While corporal punishment rules in schools are as stringent as to make this form of punishment near impossible, the Ministry of Educations and Skills Development has given a wink and a nod to schools that quietly send wayward students to dikgotla for Kgafela-style punishment. Sunday Standard made this discovery in 2020 and was told by the Batlokwa Deputy Kgosi, Spokes Gaborone that the Tlokweng kgotla has handled student indiscipline cases from Gaborone Senior Secondary School, Naledi Senior Secondary School, Nanogang Junior Secondary School and Bonnington Junior Secondary School – all in Gaborone.

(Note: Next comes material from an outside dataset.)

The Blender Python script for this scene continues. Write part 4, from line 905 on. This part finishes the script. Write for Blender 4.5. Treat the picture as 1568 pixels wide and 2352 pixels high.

While cagey with some precise details, Gaborone said that the corporal punishment meted out at the kgotla is done in accordance with the law, is administered by the culprits’ male relatives (like uncles) and in the presence of police officers.

“It is not administered out in public,” he said, adding that culprits are not caned all the time. “In some cases we counsel the culprits, some of whom are as young as 17 years. Most of the culprits are in Form 4 and Form 5. What we are doing is a much better option than the formal process for bringing charges against a culprit.”

A source at the Tlokweng kgotla revealed that most of the culprits already look terrified when they arrive at the kgotla.

“Most are spoiled brats who basically run their households and are used to doing whatever and wherever with impunity. It is only now that they are being introduced to real punishment and know that unlike in school or at home, they can’t get their way,” said the source.

The Ministry’s guidelines on corporal punishment are an elaborate bureaucratic charade with no real deterrence value. The cane should be of particular diameter and the caning should be administered by a head teacher on covered buttocks. This bureaucracy creates complications when punishment has to be meted out promptly and some teachers have essentially given up on disciplining students and just let them run amok.

Interestingly and much to the chagrin of some human rights organisations, no less a person than the Minister of Education and Skills Development, Fidelis Molao, has given corporal punishment the thumbs-up. As other political leaders, Molao knows the effectiveness of corporal punishment and would personally have been subjected to it during his primary and secondary school days.

The problem with this form of punishment is that it offends the sensibilities of westerners who, as is their wont, have manufactured research that favours their position. Conversely, most Batswana know from personal experience that corporal punishment works.